• **Aim of the task**
Leaving out every picture, retype the lines below from the top through the one that contains "return Vector(((px-720)/FPX*Y, Y, CAM_H-(py-982)/FPX*Y))".

┏━━

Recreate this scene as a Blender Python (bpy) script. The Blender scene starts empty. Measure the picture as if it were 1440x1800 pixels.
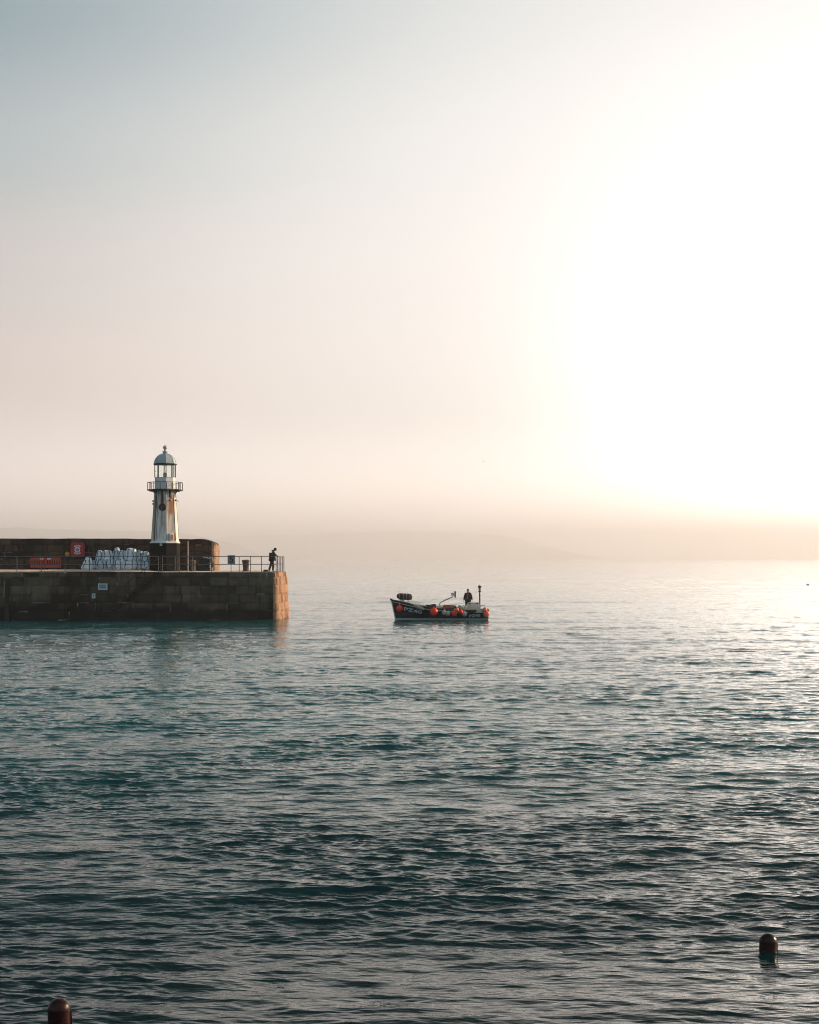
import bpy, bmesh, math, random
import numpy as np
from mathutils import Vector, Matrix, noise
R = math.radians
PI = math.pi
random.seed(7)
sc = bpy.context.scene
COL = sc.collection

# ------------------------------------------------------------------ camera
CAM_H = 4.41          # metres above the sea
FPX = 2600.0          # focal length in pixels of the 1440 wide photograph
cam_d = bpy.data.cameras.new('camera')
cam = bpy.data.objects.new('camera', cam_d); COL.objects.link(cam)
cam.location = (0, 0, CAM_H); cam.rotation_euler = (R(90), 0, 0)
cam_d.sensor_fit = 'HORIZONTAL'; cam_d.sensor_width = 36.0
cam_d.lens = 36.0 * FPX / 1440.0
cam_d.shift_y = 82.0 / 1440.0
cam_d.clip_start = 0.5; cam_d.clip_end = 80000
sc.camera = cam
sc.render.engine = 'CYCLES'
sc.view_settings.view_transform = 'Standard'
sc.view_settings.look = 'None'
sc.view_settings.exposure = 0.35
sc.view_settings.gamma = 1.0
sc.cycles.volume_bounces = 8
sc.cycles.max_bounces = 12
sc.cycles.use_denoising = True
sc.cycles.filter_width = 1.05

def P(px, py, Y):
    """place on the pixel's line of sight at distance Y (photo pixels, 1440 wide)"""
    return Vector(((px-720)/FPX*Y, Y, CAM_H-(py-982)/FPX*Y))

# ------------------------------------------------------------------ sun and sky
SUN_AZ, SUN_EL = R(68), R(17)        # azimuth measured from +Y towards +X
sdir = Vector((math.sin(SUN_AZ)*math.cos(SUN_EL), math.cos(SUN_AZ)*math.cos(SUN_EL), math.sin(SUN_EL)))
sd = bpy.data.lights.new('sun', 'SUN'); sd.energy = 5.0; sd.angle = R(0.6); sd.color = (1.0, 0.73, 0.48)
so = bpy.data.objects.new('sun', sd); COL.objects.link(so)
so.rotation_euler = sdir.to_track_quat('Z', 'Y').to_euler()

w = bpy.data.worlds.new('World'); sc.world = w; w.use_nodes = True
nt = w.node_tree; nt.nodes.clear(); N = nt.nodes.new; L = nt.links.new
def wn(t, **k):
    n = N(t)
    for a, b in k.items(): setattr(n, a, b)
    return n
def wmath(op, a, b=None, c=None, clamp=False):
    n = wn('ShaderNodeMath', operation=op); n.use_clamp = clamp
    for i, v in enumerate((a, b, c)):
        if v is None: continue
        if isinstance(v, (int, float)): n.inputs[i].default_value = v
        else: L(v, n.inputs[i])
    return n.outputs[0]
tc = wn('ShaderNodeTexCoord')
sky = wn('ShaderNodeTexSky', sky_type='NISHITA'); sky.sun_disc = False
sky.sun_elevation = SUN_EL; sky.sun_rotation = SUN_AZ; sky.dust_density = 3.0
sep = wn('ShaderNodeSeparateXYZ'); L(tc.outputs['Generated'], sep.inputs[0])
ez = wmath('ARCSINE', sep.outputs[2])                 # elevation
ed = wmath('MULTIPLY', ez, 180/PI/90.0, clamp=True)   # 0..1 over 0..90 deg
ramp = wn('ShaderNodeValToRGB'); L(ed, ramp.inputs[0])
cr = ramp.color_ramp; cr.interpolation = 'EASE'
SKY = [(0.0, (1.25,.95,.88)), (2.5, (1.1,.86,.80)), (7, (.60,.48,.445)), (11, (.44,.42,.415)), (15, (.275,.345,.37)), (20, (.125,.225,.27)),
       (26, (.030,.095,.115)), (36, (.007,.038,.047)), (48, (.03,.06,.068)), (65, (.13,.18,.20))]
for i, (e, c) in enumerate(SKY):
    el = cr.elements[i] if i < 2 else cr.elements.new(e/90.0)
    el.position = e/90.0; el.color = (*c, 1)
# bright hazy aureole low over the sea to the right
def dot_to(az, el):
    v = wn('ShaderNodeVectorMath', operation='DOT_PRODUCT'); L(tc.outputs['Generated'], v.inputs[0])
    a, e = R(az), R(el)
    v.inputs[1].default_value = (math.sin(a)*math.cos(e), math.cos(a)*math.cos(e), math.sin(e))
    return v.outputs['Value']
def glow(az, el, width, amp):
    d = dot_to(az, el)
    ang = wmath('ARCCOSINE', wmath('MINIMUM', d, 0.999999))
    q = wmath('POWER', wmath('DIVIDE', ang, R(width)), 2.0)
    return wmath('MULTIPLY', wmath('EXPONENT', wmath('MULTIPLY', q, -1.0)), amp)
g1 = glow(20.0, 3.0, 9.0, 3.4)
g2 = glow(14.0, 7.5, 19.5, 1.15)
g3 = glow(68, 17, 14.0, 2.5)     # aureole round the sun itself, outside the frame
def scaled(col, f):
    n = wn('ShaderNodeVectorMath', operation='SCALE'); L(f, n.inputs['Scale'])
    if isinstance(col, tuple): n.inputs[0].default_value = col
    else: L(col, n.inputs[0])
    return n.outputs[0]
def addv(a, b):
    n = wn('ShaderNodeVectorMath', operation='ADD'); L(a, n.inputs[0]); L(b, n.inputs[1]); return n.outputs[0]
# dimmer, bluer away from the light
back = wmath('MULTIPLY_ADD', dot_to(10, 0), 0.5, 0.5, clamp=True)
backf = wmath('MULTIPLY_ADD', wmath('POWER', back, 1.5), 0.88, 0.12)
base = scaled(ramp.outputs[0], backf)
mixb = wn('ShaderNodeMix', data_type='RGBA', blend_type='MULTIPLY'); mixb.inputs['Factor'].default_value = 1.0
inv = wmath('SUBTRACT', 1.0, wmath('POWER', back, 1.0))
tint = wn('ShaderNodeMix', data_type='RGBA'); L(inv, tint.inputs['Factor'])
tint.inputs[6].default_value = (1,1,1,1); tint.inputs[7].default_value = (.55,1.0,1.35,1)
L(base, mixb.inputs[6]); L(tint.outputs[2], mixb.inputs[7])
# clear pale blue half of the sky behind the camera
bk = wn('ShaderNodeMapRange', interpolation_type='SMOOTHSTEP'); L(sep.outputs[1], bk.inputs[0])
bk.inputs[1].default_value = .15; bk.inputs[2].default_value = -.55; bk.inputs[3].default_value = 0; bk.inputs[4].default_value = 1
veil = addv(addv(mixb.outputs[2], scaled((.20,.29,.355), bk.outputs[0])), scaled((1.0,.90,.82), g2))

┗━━

• **Worked answer**
Recreate this scene as a Blender Python (bpy) script. The Blender scene starts empty. Measure the picture as if it were 1440x1800 pixels.
import bpy, bmesh, math, random
import numpy as np
from mathutils import Vector, Matrix, noise
R = math.radians
PI = math.pi
random.seed(7)
sc = bpy.context.scene
COL = sc.collection

# ------------------------------------------------------------------ camera
CAM_H = 4.41          # metres above the sea
FPX = 2600.0          # focal length in pixels of the 1440 wide photograph
cam_d = bpy.data.cameras.new('camera')
cam = bpy.data.objects.new('camera', cam_d); COL.objects.link(cam)
cam.location = (0, 0, CAM_H); cam.rotation_euler = (R(90), 0, 0)
cam_d.sensor_fit = 'HORIZONTAL'; cam_d.sensor_width = 36.0
cam_d.lens = 36.0 * FPX / 1440.0
cam_d.shift_y = 82.0 / 1440.0
cam_d.clip_start = 0.5; cam_d.clip_end = 80000
sc.camera = cam
sc.render.engine = 'CYCLES'
sc.view_settings.view_transform = 'Standard'
sc.view_settings.look = 'None'
sc.view_settings.exposure = 0.35
sc.view_settings.gamma = 1.0
sc.cycles.volume_bounces = 8
sc.cycles.max_bounces = 12
sc.cycles.use_denoising = True
sc.cycles.filter_width = 1.05

def P(px, py, Y):
    """place on the pixel's line of sight at distance Y (photo pixels, 1440 wide)"""
    return Vector(((px-720)/FPX*Y, Y, CAM_H-(py-982)/FPX*Y))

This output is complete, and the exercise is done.